- _Data block_:
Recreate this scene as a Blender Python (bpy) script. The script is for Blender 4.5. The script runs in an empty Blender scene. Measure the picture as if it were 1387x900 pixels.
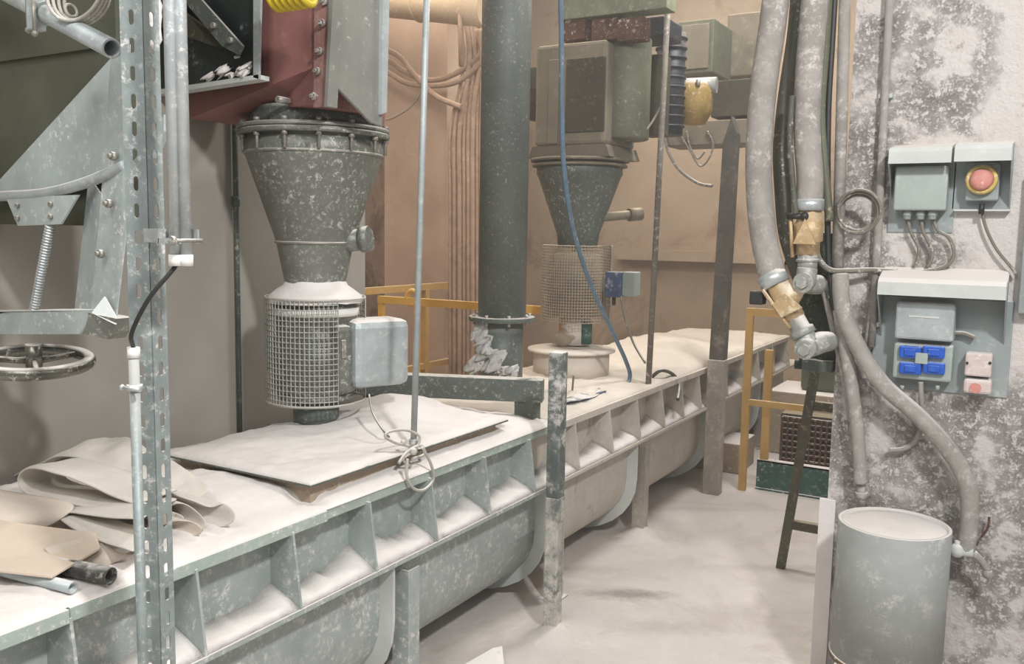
import bpy, bmesh, math, random
from mathutils import Vector, Matrix, noise
random.seed(7)
PI = math.pi
R_ = math.radians
SC = bpy.context.scene
COL = SC.collection

# ------------------------------------------------------------------ camera
CH = 1.7
FPX = 1200.0
pitch = math.atan(134/1200); roll = R_(1.0); yaw = R_(30.5)
F = Vector((-math.sin(yaw)*math.cos(pitch), math.cos(yaw)*math.cos(pitch), -math.sin(pitch)))
R0 = Vector((math.cos(yaw), math.sin(yaw), 0)); U0 = R0.cross(F)
RR = R0*math.cos(roll)+U0*math.sin(roll); UU = U0*math.cos(roll)-R0*math.sin(roll)
CP = Vector((0, 0, CH))
cd = bpy.data.cameras.new('camera'); cam = bpy.data.objects.new('camera', cd); COL.objects.link(cam)
cd.sensor_width = 36; cd.lens = 36*FPX/1387; cd.clip_start = .05; cd.clip_end = 100
cam.matrix_world = Matrix(((RR.x, UU.x, -F.x, CP.x), (RR.y, UU.y, -F.y, CP.y), (RR.z, UU.z, -F.z, CP.z), (0, 0, 0, 1)))
SC.camera = cam

def at(px, py, X=None, Y=None, Z=None):
    r = F+RR*((px-693.5)/FPX)-UU*((py-450)/FPX)
    if X is not None: t = (X-CP.x)/r.x
    elif Y is not None: t = (Y-CP.y)/r.y
    else: t = (Z-CP.z)/r.z
    return CP+r*t

# ------------------------------------------------------------------ world and lights
SC.view_settings.view_transform = 'Standard'; SC.view_settings.look = 'None'
SC.view_settings.gamma = 1.0; SC.view_settings.use_curve_mapping = False
SC.view_settings.exposure = 0.0
w = bpy.data.worlds.new('world'); SC.world = w; w.use_nodes = True
w.node_tree.nodes['Background'].inputs[0].default_value = (.83, .83, .84, 1)
w.node_tree.nodes['Background'].inputs[1].default_value = .55

def area(name, loc, target, size, power, col=(1, 1, 1), sy=None):
    l = bpy.data.lights.new(name, 'AREA'); l.energy = power; l.color = col; l.size = size
    if sy: l.shape = 'RECTANGLE'; l.size_y = sy
    o = bpy.data.objects.new(name, l); COL.objects.link(o); o.location = loc
    o.rotation_euler = (Vector(target)-Vector(loc)).to_track_quat('-Z', 'Y').to_euler()
    return o
area('hall_light_near', (1.15, .5, 3.9), (-1.6, 2.4, .5), .28, 150, (1, .995, .985))
area('hall_light_entrance', (-.9, -.9, 4.0), (-2.0, 2.0, .8), 1.4, 62, (1, .99, .98))
area('hall_light_middle', (-.95, 4.9, 4.5), (-1.2, 4.9, 0), .7, 95, (1, .98, .94))
area('hall_light_far', (-2.2, 7.2, 4.5), (-2.6, 7.2, 0), 1.8, 92, (1, .93, .83))
area('hall_light_recess', (-4.0, 4.6, 4.3), (-4.6, 6.5, .8), 1.6, 90, (1, .92, .82))

# ------------------------------------------------------------------ materials
def srgb(r, g, b):
    f = lambda c: c/12.92 if c <= .04045 else ((c+.055)/1.055)**2.4
    return (f(r/255), f(g/255), f(b/255), 1)
DUST = srgb(228, 222, 217)
def mat(name, col, rough=.6, metal=0.0, dust=0.0, spots=0.0, var=.12, scale=6.0, bump=.15, bscale=40, col2=None, dcol=None, sscale=22.0, sdist=.02, top=0.55, thr=.5, c2thr=.5, c2scale=3.0, bdist=.01):
    """dust = how much dust lies on faces that look up; spots = splashes everywhere."""
    m = bpy.data.materials.new(name); m.use_nodes = True; nt = m.node_tree; N = nt.nodes; L = nt.links
    b = N['Principled BSDF']; b.inputs['Metallic'].default_value = metal; b.inputs['Roughness'].default_value = rough
    geo = N.new('ShaderNodeNewGeometry')
    def nz(sc, det=4, rough_=.6, dist=0.):
        n = N.new('ShaderNodeTexNoise'); n.inputs['Scale'].default_value = sc; n.inputs['Detail'].default_value = det
        n.inputs['Roughness'].default_value = rough_; n.inputs['Distortion'].default_value = dist
        L.new(geo.outputs['Position'], n.inputs['Vector']); return n.outputs['Fac']
    def mr(v, a, b_, c=0., d=1.):
        n = N.new('ShaderNodeMapRange'); n.inputs[1].default_value = a; n.inputs[2].default_value = b_; n.inputs[3].default_value = c; n.inputs[4].default_value = d
        L.new(v, n.inputs[0]); return n.outputs[0]
    def mx(f, a, b_):
        n = N.new('ShaderNodeMix'); n.data_type = 'RGBA'
        L.new(f, n.inputs[0])
        for i, s in ((6, a), (7, b_)):
            if isinstance(s, (tuple, list)): n.inputs[i].default_value = s
            else: L.new(s, n.inputs[i])
        return n.outputs[2]
    def mth(op, a, b_):
        n = N.new('ShaderNodeMath'); n.operation = op; n.use_clamp = True
        for i, s in ((0, a), (1, b_)):
            if isinstance(s, (int, float)): n.inputs[i].default_value = s
            else: L.new(s, n.inputs[i])
        return n.outputs[0]
    dk = tuple(c*(1-var*1.6) for c in col[:3])+(1,); lt = tuple(min(1, c*(1+var)) for c in col[:3])+(1,)
    c = mx(mr(nz(scale, 6), .3, .7), dk, lt)
    if col2:
        c = mx(mr(nz(c2scale, 8, .7, .6), c2thr-.04, c2thr+.06), c, col2)
    dc = dcol or DUST
    fac = None
    if spots > 0:
        s1 = mr(nz(sscale*1.7, 9, .82), thr+.085-spots*.10, thr+.085-spots*.10+max(.055, sdist))
        s2 = mr(nz(5.1, 4), .36, .62, .12, .85)
        fac = mth('MULTIPLY', s1, s2)
    if dust > 0:
        sx = N.new('ShaderNodeSeparateXYZ'); L.new(geo.outputs['Normal'], sx.inputs[0])
        up = mr(sx.outputs['Z'], top, top+.3)
        up = mth('MULTIPLY', up, mr(nz(9, 5), .5-.3*dust-.05, .5-.3*dust+.08))
        fac = up if fac is None else mth('MAXIMUM', fac, up)
    if fac is not None:
        c = mx(fac, c, dc)
        L.new(mr(fac, 0, 1, rough, .95), b.inputs['Roughness'])
        if metal: L.new(mr(fac, 0, 1, metal, 0), b.inputs['Metallic'])
    L.new(c, b.inputs['Base Color'])
    if bump > 0:
        bp = N.new('ShaderNodeBump'); bp.inputs['Strength'].default_value = bump; bp.inputs['Distance'].default_value = bdist
        L.new(nz(bscale, 7, .65), bp.inputs['Height']); L.new(bp.outputs[0], b.inputs['Normal'])
    return m

M = {}
M['floor'] = mat('floor_dust', srgb(208, 200, 194), .95, 0, 0, .5, .07, 2.2, .35, 30, col2=srgb(194, 185, 178), c2thr=.56, c2scale=1.6, sscale=5, sdist=.2, bdist=.02)
M['wallL'] = mat('wall_left_plaster', srgb(158, 152, 143), .9, 0, 0, .3, .10, 1.3, .12, 25, sscale=2.2, sdist=.4, dcol=srgb(176, 168, 160))
M['wallB'] = mat('wall_back_plaster', srgb(178, 158, 136), .92, 0, 0, .3, .12, 1.5, .3, 18, col2=srgb(150, 128, 106), c2thr=.57, c2scale=1.3, sscale=4, sdist=.25, dcol=srgb(196, 176, 152))
M['wallD'] = mat('recess_plaster', srgb(160, 136, 116), .92, 0, 0, .2, .14, 2.5, .4, 14, col2=srgb(118, 96, 80), c2thr=.55, c2scale=2.2, sscale=9, sdist=.1, dcol=srgb(205, 180, 155))
M['pier'] = mat('pier_plaster', srgb(180, 156, 136), .9, 0, 0, .2, .10, 2.5, .3, 20, sscale=8, sdist=.15, dcol=srgb(215, 190, 165))
M['green'] = mat('grey_green_paint', srgb(160, 168, 165), .55, .1, .75, .72, .10, 7, .2, 50, sscale=17, sdist=.09)
M['greenfar'] = mat('powder_coated_paint', srgb(192, 184, 172), .85, 0, .9, .7, .08, 5, .2, 40, sscale=9, sdist=.2, col2=srgb(150, 152, 144), c2thr=.6, c2scale=5, dcol=srgb(218, 208, 196))
M['edge'] = mat('lip_paint', srgb(166, 178, 170), .55, .1, .9, .55, .08, 7, .15, 50, sscale=26, sdist=.06)
M['dark'] = mat('dark_green_paint', srgb(92, 99, 93), .5, .1, .5, .35, .15, 5, .2, 40, sscale=26, sdist=.05, dcol=srgb(200, 196, 188))
M['post'] = mat('post_paint', srgb(98, 106, 102), .55, .1, .9, .95, .15, 5, .2, 40, sscale=9, sdist=.10)
M['postw'] = mat('post_powder_coat', srgb(108, 114, 108), .6, .0, .9, 1.9, .12, 5, .2, 40, sscale=7, sdist=.12, dcol=srgb(222, 214, 206))
M['dpost'] = mat('dusty_post', srgb(160, 152, 142), .8, 0, .9, .9, .12, 5, .2, 40, sscale=8, sdist=.15, dcol=srgb(214, 203, 192))
M['cone'] = mat('hopper_steel', srgb(116, 118, 111), .42, .25, .55, .48, .16, 4, .25, 30, sscale=30, sdist=.05, dcol=srgb(205, 203, 196))
M['duct'] = mat('duct_grey', srgb(140, 140, 134), .45, .3, .4, .2, .10, 4, .15, 30, sscale=14, dcol=srgb(190, 188, 182))
M['pipe'] = mat('riser_pipe_green', srgb(98, 104, 99), .5, .1, .6, .22, .14, 4, .2, 30, sscale=34, sdist=.04, dcol=srgb(200, 196, 188))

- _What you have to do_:
Write out the lines from the start of the material to the line with "return CP+r*t", inclusive and exactly. Skip the pictures.

- _Task answer_:
Recreate this scene as a Blender Python (bpy) script. The script is for Blender 4.5. The script runs in an empty Blender scene. Measure the picture as if it were 1387x900 pixels.
import bpy, bmesh, math, random
from mathutils import Vector, Matrix, noise
random.seed(7)
PI = math.pi
R_ = math.radians
SC = bpy.context.scene
COL = SC.collection

# ------------------------------------------------------------------ camera
CH = 1.7
FPX = 1200.0
pitch = math.atan(134/1200); roll = R_(1.0); yaw = R_(30.5)
F = Vector((-math.sin(yaw)*math.cos(pitch), math.cos(yaw)*math.cos(pitch), -math.sin(pitch)))
R0 = Vector((math.cos(yaw), math.sin(yaw), 0)); U0 = R0.cross(F)
RR = R0*math.cos(roll)+U0*math.sin(roll); UU = U0*math.cos(roll)-R0*math.sin(roll)
CP = Vector((0, 0, CH))
cd = bpy.data.cameras.new('camera'); cam = bpy.data.objects.new('camera', cd); COL.objects.link(cam)
cd.sensor_width = 36; cd.lens = 36*FPX/1387; cd.clip_start = .05; cd.clip_end = 100
cam.matrix_world = Matrix(((RR.x, UU.x, -F.x, CP.x), (RR.y, UU.y, -F.y, CP.y), (RR.z, UU.z, -F.z, CP.z), (0, 0, 0, 1)))
SC.camera = cam

def at(px, py, X=None, Y=None, Z=None):
    r = F+RR*((px-693.5)/FPX)-UU*((py-450)/FPX)
    if X is not None: t = (X-CP.x)/r.x
    elif Y is not None: t = (Y-CP.y)/r.y
    else: t = (Z-CP.z)/r.z
    return CP+r*t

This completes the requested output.